Katy Rawdon / Katy James  
My kid, a computer science major, said that the way programming is taught is "too capitalist" because it emphasizes efficiency and time saving over...

@freemo On the bright side, that's the best defense I've heard so far for bloatware. That kid sounds like he's all for getting the newest computer when the one he uses slows down to a crawl, very much like the millionaire who buys a new car when the ash trays get full....back when cars had ashtrays.

@freemo Accidentally right. NASA for example spends a multiple of the cost per unit of functionality to make reliable code that runs well on slow radiation hardened processors.

So if by efficiency he means programmer efficiency and not machine efficiency, he has a point.
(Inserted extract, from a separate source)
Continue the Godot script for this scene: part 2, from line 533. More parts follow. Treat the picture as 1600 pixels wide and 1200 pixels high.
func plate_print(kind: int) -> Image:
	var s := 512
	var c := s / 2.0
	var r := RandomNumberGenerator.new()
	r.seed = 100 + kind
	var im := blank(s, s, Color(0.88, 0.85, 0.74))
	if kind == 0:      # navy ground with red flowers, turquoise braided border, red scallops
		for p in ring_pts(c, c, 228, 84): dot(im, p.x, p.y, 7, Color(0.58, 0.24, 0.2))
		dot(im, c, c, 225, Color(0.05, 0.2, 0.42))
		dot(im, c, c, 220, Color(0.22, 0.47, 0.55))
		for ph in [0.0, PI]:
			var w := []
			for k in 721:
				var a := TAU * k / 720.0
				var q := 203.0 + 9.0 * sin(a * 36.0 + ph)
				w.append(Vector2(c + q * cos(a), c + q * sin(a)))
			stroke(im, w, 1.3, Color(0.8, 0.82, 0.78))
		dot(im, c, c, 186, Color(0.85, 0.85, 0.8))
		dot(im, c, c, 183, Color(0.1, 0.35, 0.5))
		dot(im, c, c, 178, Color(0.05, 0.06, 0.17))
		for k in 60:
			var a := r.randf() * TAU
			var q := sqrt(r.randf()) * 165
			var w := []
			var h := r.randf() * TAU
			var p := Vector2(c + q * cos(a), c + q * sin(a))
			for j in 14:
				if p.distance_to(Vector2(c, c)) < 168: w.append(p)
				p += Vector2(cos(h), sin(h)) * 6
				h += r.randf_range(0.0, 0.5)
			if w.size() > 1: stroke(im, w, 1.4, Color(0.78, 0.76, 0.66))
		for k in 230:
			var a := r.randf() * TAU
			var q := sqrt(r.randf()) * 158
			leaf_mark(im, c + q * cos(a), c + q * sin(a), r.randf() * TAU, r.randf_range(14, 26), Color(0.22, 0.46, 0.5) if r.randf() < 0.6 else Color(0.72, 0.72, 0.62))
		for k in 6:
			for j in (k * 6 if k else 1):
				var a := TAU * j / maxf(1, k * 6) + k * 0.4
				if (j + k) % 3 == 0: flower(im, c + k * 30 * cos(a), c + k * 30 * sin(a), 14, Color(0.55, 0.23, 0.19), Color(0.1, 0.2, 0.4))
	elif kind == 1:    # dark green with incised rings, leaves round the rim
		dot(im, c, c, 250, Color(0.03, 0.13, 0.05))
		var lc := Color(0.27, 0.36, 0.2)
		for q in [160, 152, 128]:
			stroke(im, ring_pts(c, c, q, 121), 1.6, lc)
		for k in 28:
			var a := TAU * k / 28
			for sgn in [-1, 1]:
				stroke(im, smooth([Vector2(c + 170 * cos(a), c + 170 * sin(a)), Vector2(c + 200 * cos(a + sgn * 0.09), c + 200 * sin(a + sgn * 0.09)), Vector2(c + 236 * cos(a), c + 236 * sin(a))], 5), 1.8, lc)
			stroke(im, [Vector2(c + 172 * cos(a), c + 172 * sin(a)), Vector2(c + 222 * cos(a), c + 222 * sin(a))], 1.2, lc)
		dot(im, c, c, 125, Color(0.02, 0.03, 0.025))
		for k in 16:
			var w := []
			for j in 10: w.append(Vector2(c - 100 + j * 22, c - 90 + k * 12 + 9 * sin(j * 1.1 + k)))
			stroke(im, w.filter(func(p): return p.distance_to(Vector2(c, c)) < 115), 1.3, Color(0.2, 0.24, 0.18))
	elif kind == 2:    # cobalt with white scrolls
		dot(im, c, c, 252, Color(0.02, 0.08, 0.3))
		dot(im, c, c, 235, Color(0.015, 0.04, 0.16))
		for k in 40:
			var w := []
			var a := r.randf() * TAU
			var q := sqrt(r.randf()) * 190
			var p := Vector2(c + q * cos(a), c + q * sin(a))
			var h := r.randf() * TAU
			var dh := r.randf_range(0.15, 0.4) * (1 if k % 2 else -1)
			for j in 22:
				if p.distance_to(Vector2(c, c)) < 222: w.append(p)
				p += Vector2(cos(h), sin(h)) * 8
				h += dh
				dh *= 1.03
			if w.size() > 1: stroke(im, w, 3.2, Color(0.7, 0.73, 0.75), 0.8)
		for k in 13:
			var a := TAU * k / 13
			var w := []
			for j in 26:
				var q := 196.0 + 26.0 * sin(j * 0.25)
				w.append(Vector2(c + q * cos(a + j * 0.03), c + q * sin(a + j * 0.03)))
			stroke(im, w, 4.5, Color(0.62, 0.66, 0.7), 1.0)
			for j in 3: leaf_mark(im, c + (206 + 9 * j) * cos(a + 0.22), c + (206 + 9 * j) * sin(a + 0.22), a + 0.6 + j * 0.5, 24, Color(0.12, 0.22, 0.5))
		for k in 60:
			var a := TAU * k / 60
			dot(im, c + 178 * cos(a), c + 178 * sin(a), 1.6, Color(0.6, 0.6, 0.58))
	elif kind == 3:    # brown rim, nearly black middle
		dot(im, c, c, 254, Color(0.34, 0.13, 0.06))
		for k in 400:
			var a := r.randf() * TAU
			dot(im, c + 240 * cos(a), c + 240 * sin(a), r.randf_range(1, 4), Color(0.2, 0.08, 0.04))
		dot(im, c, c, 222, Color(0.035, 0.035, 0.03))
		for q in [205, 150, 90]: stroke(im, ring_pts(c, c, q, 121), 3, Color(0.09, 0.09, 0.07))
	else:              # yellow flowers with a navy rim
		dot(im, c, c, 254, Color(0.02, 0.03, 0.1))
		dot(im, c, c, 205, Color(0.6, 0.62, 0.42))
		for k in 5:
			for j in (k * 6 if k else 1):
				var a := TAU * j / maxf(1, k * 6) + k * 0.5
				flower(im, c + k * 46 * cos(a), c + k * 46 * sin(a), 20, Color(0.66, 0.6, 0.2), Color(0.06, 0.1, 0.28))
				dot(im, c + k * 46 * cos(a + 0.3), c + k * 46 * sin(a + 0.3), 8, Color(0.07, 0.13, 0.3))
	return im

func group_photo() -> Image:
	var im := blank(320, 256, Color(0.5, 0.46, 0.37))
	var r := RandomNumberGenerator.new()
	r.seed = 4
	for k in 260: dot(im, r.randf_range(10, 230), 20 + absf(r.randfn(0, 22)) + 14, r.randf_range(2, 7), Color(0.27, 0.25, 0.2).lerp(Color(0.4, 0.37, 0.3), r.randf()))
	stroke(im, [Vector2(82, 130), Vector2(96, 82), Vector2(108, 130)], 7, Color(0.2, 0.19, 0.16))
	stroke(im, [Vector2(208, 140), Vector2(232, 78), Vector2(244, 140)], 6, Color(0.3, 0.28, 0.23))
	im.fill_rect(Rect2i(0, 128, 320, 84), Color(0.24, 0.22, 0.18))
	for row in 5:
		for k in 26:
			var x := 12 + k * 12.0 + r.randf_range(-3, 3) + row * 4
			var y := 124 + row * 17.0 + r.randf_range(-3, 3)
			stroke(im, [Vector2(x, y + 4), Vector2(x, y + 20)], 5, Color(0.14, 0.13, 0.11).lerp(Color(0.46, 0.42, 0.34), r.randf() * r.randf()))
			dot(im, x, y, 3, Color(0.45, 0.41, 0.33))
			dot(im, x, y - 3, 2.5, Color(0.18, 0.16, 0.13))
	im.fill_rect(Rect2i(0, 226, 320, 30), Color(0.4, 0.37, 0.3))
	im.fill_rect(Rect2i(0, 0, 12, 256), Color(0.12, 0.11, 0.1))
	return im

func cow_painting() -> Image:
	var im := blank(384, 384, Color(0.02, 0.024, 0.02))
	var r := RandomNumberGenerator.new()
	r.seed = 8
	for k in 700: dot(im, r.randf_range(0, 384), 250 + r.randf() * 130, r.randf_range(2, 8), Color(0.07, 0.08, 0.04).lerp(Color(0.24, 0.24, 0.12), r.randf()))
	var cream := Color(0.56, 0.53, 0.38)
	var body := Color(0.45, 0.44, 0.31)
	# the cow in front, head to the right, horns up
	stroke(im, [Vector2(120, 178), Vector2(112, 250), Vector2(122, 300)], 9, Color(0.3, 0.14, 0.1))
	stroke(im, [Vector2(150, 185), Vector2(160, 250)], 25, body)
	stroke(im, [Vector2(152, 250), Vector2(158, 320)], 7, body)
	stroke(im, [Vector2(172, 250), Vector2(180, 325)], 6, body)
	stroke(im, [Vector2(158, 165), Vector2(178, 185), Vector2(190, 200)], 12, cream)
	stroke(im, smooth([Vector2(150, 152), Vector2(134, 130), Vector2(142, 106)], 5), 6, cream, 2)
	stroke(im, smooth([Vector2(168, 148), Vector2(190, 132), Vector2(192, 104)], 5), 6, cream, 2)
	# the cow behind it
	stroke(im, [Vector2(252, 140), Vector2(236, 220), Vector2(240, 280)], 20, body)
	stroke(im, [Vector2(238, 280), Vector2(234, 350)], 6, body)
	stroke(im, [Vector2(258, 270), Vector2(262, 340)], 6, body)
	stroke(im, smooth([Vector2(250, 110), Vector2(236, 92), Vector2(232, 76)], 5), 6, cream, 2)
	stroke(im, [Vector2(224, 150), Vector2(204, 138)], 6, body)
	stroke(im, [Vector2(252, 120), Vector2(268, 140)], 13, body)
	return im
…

That is what commercial development pushes.

@freemo these days I'm constantly struck by how much money is spent to buy the latest computers that are slower at doing the same processes we used to do decades ago on hardware that was exponentially slower.

Because apparently efficiency is not given enough priority in computer engineering these days.

It's really something.

@freemo I have to say the kid’s not wrong if you look at the absolutely astronomical toll that technical debt and the lack of financial support for keystone FLOSS projects until a bug causes everything to fall apart (see log4j, for example). That’s not to say that some level of technical debt isn’t acceptable, but we have accumulating debt due to running a near constant technical deficit, which is bad for literally everyone and everything except the bottom line.

I suspect the kid (and I) would prefer a “software as craftsmanship” mentality, where you can still charge for your work, but you are compensated for the quality and time spent on a well designed, extensible, thoroughly tested solution rather than on the first PR that makes it into prod that ends up breaking everything because of strict deadlines. This rushed mentality prevents people from actually engaging with and understanding the problem and solution spaces thoroughly and being able to take true pride in refining their work. Imagine comparing custom woodworking from real wood to ikea and preferring the latter because it’s cheaper, even though the latter breaks under some very light loads by comparison.

Reward quality work over “rate at which you can add new features that nobody cares about except management” and I think we get a better software engineering culture.